1940 missbrauchte Eichmann das Haus des Brüdervereins als Deportationszentrale für Juden. Daran erinnert eine Bushaltestelle, als Mahnort von dem Künstler Ronnie Golz gestaltet (http://www.rgolz.de/d-busstop.html). Dieser Ort ist kontaminiert. Über seine Funktion als Bushaltestelle hinaus ist er zu einem Transit in eine andere Vorstellungswelt geworden.
Die Gradiva, die Freud ins Londoner Exil ‘begleitete‘ erinnert damit auch daran, dass Freud ebenso hätte deportiert werden können wie die vielen Tausenden, die von hier aus in den Tod geschickt wurden.
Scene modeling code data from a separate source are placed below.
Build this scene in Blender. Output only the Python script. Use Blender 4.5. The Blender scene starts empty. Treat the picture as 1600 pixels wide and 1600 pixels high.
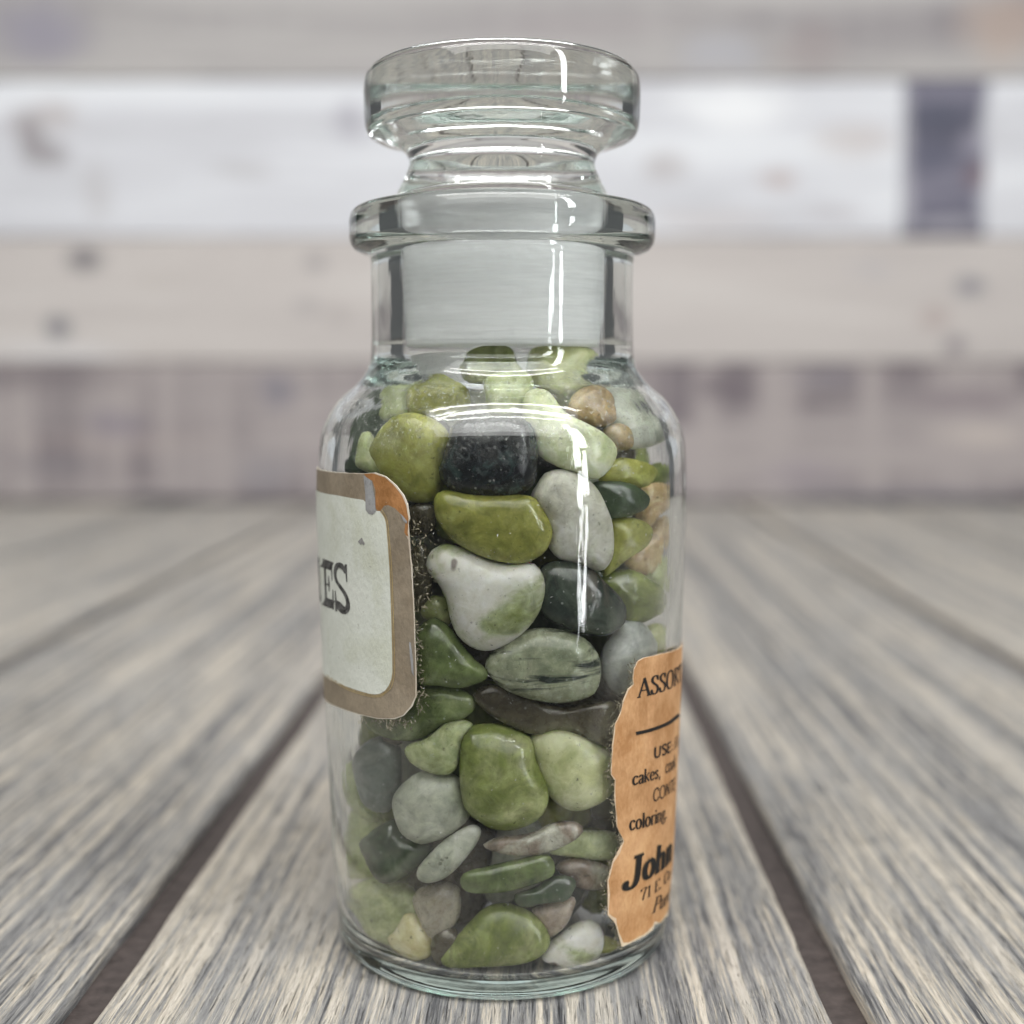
import bpy, bmesh, math, random
from mathutils import Vector, noise
from mathutils.geometry import delaunay_2d_cdt

# ------------------------------------------------------------------ scene, camera, light
sc = bpy.context.scene
COL = sc.collection
random.seed(7)

FPX = 2000.0
PITCH = math.atan(190.0 / FPX)
CAM = Vector((0.0012, -0.16, 0.0695))
cam_d = bpy.data.cameras.new("camera")
cam = bpy.data.objects.new("camera", cam_d)
COL.objects.link(cam)
cam.location = CAM
cam.rotation_euler = (math.radians(90) - PITCH, 0, 0)
cam_d.sensor_width = 36.0
cam_d.lens = 36.0 * FPX / 1600.0
cam_d.clip_start = 0.005
cam_d.clip_end = 20
cam_d.dof.use_dof = True
cam_d.dof.focus_distance = 0.1420
cam_d.dof.aperture_fstop = 12.0
sc.camera = cam

world = bpy.data.worlds.new("World")
sc.world = world
world.use_nodes = True
bg = world.node_tree.nodes["Background"]
bg.inputs[0].default_value = (0.95, 0.97, 1.0, 1)
bg.inputs[1].default_value = 0.08


def area(name, loc, target, sx, sy, power, color):
    d = bpy.data.lights.new(name, 'AREA')
    d.shape = 'RECTANGLE'
    d.size, d.size_y = sx, sy
    d.energy = power
    d.color = color
    o = bpy.data.objects.new(name, d)
    COL.objects.link(o)
    o.location = loc
    o.rotation_euler = (Vector(target) - Vector(loc)).to_track_quat('-Z', 'Y').to_euler()
    return o


area("ceiling_panel_lamp", (0.0, -0.95, 1.50), (0, 0.15, 0.03), 2.6, 1.5, 43.0, (1.0, 0.99, 0.97))
area("ceiling_tube_lamp", (0.02, -0.52, 1.16), (0, 0.20, 0.05), 1.6, 0.06, 6.0, (1.0, 0.985, 0.96))
area("ceiling_tube_lamp", (0.02, -0.28, 1.22), (0, 0.20, 0.05), 1.6, 0.06, 6.0, (1.0, 0.985, 0.96))
for z0_, z1_, w_, p_ in ((-0.055, 0.030, 0.011, 0.055), (0.045, 0.135, 0.020, 0.13), (0.150, 0.420, 0.040, 0.8)):   # narrow window light, split into strips to break up its highlight
    area("side_window_lamp", (0.325, -0.272, (z0_ + z1_) / 2), (0, 0, (z0_ + z1_) / 2), w_, z1_ - z0_, p_, (0.97, 0.985, 1.0))

sc.view_settings.view_transform = 'Standard'
sc.view_settings.look = 'None'
sc.view_settings.exposure = 0.08
sc.view_settings.gamma = 1.0
sc.cycles.max_bounces = 28
sc.cycles.transmission_bounces = 24
sc.cycles.glossy_bounces = 12
sc.cycles.diffuse_bounces = 4
sc.cycles.transparent_max_bounces = 12
sc.cycles.caustics_reflective = True
sc.cycles.caustics_refractive = True
sc.cycles.blur_glossy = 0.6
sc.cycles.sample_clamp_indirect = 30.0
sc.cycles.use_denoising = True
sc.cycles.use_adaptive_sampling = True
sc.cycles.adaptive_threshold = 0.008

# ------------------------------------------------------------------ helpers
FW = Vector((0, math.cos(PITCH), -math.sin(PITCH)))
UP = Vector((0, math.sin(PITCH), math.cos(PITCH)))
RT = Vector((1, 0, 0))


def ray(x, y):
    return (FW + RT * ((x - 800) / FPX) + UP * ((800 - y) / FPX)).normalized()


def tag(o, label=None, cat=None, group=None, kind=None):
    if label: o["label"] = label
    if cat: o["category"] = cat
    if group: o["group"] = group
    if kind: o["kind"] = kind
    return o


def empty(name, loc=(0, 0, 0)):
    o = bpy.data.objects.new(name, None)
    o.location = loc
    o.empty_display_size = 0.01
    COL.objects.link(o)
    return o


def mesh_obj(name, verts, faces, mat=None, parent=None, smooth=True, loc=(0, 0, 0)):
    me = bpy.data.meshes.new(name)
    me.from_pydata([tuple(v) for v in verts], [], faces)
    me.update()
    if smooth:
        me.polygons.foreach_set("use_smooth", [True] * len(me.polygons))
    if mat: me.materials.append(mat)
    o = bpy.data.objects.new(name, me)
    o.location = loc
    COL.objects.link(o)
    if parent: o.parent = parent
    return o


def catmull(pts, n=6, closed=False):
    out = []
    m = len(pts)
    rng = range(m) if closed else range(m - 1)
    for i in rng:
        if closed:
            p0, p1, p2, p3 = pts[i - 1], pts[i], pts[(i + 1) % m], pts[(i + 2) % m]
        else:
            p0, p1, p2, p3 = pts[max(i - 1, 0)], pts[i], pts[i + 1], pts[min(i + 2, m - 1)]
        for k in range(n):
            t = k / n
            out.append(tuple(0.5 * (2 * b + (c - a) * t + (2 * a - 5 * b + 4 * c - d) * t * t + (3 * b - a - 3 * c + d) * t ** 3)
                             for a, b, c, d in zip(p0, p1, p2, p3)))
    if not closed: out.append(tuple(pts[-1]))
    return out


def resample(poly, n):
    L = [0.0]
    m = len(poly)
    for i in range(m):
        a, b = poly[i], poly[(i + 1) % m]
        L.append(L[-1] + math.hypot(a[0] - b[0], a[1] - b[1]))
    out, j = [], 0
    for k in range(n):
        s = L[-1] * k / n
        while L[j + 1] < s: j += 1
        t = (s - L[j]) / max(L[j + 1] - L[j], 1e-12)
        a, b = poly[j], poly[(j + 1) % m]
        out.append((a[0] + (b[0] - a[0]) * t, a[1] + (b[1] - a[1]) * t))
    return out


def revolve(profile, seg, wob=None):
    """profile of (r, z); r = 0 ends become single poles"""
    verts, rings, faces = [], [], []
    for r, z in profile:
        if r < 1e-7:
            rings.append([len(verts)]); verts.append((0, 0, z))
        else:
            ring = []
            for k in range(seg):
                a = 2 * math.pi * k / seg
                rr = r + (wob(a, r, z) if wob else 0)
                ring.append(len(verts)); verts.append((rr * math.sin(a), -rr * math.cos(a), z))
            rings.append(ring)
    for a, b in zip(rings[:-1], rings[1:]):
        for k in range(seg):
            k2 = (k + 1) % seg
            if len(a) == 1 and len(b) == 1: continue
            if len(a) == 1: faces.append((a[0], b[k2], b[k]))
            elif len(b) == 1: faces.append((a[k], a[k2], b[0]))
            else: faces.append((a[k], a[k2], b[k2], b[k]))
    return verts, faces


# ------------------------------------------------------------------ materials
class NT:
    def __init__(self, name):
        self.m = bpy.data.materials.new(name)
        self.m.use_nodes = True
        self.t = self.m.node_tree
        self.t.nodes.clear()
        self.out = self.t.nodes.new("ShaderNodeOutputMaterial")

    def n(self, typ, **kw):
        nd = self.t.nodes.new("ShaderNode" + typ)
        for k, v in kw.items():
            if k.startswith("i_"):
                key = k[2:].replace("_", " ")
                s = nd.inputs[int(key)] if key.isdigit() else nd.inputs[key]
                if hasattr(v, "is_output") or isinstance(v, bpy.types.NodeSocket): self.t.links.new(v, s)
                else: s.default_value = v
            else: setattr(nd, k, v)
        return nd

    def l(self, a, b): self.t.links.new(a, b)

    def ramp(self, fac, stops, interp='LINEAR'):
        r = self.n("ValToRGB")
        r.color_ramp.interpolation = interp
        el = r.color_ramp.elements
        while len(el) < len(stops): el.new(0.5)
        for e, (p, c) in zip(el, stops):
            e.position = p
            e.color = (*c, 1) if len(c) == 3 else c
        self.l(fac, r.inputs[0])
        return r.outputs[0]

    def mix(self, fac, a, b, blend='MIX'):
        m = self.n("Mix", data_type='RGBA', blend_type=blend)
        for v, i in ((fac, 0), (a, 6), (b, 7)):
            if isinstance(v, bpy.types.NodeSocket): self.l(v, m.inputs[i])
            elif i == 0: m.inputs[0].default_value = v
            else: m.inputs[i].default_value = (*v, 1)
        return m.outputs[2]

    def math(self, op, a, b=None, c=None, clamp=False):
        m = self.n("Math", operation=op, use_clamp=clamp)
        for v, i in ((a, 0), (b, 1), (c, 2)):
            if v is None: continue
            if isinstance(v, bpy.types.NodeSocket): self.l(v, m.inputs[i])
            else: m.inputs[i].default_value = v
        return m.outputs[0]

    def coords(self, scale=(1, 1, 1), rand=0.0, rot=(0, 0, 0)):
        tc = self.n("TexCoord")
        v = tc.outputs["Object"]
        if rand:
            oi = self.n("ObjectInfo")
            s = self.n("VectorMath", operation='SCALE')
            s.inputs[0].default_value = (rand, rand * 0.7, rand * 0.37)
            self.l(oi.outputs["Random"], s.inputs["Scale"])
            ad = self.n("VectorMath", operation='ADD')
            self.l(v, ad.inputs[0]); self.l(s.outputs[0], ad.inputs[1])
            v = ad.outputs[0]
        mp = self.n("Mapping")
        mp.inputs["Scale"].default_value = scale
        mp.inputs["Rotation"].default_value = rot
        self.l(v, mp.inputs[0])
        return mp.outputs[0]

    def noise(self, vec, scale, detail=4, rough=0.55, dist=0.0):
        nz = self.n("TexNoise", i_Vector=vec, i_Scale=scale, i_Detail=detail, i_Roughness=rough, i_Distortion=dist)
        return nz.outputs["Fac"]

    def bsdf(self, **kw):
        b = self.n("BsdfPrincipled")
        for k, v in kw.items():
            key = k.replace("_", " ")
            if isinstance(v, bpy.types.NodeSocket): self.l(v, b.inputs[key])
            else: b.inputs[key].default_value = v
        self.l(b.outputs[0], self.out.inputs[0])
        return b

    def bump(self, b, h, strength, dist):
        bp = self.n("Bump", i_Strength=strength, i_Distance=dist, i_Height=h)
        self.l(bp.outputs[0], b.inputs["Normal"])


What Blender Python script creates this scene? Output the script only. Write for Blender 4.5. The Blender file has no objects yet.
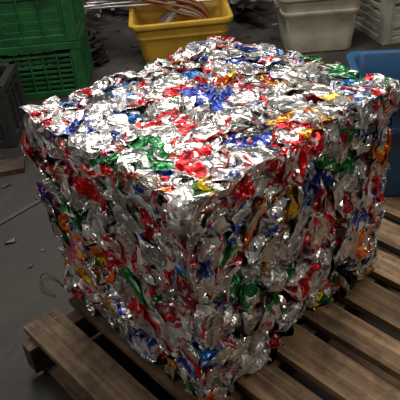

Das ist eine bestürzend konkrete Vorstellung.
Die vielfache Besetzung des Ortes durch die Figur der Gradiva als Novelle, als psychoanalytische Übertragungsfigur, die allen Psychoanalytikern weltweit bekannt ist, als Gegengestalt Eichmanns und seiner nationalsozialistischen Verbrechen, wird damit zu einem Ort, der an die gemeinsame psychoanalytische Kultur erinnert - aber nicht ohne die zerstörerische NS-Vergangenheit auszublenden. Damit wird der Ort zu einem dialogischen Angebot, der zum Erinnern und Nachdenken einlädt.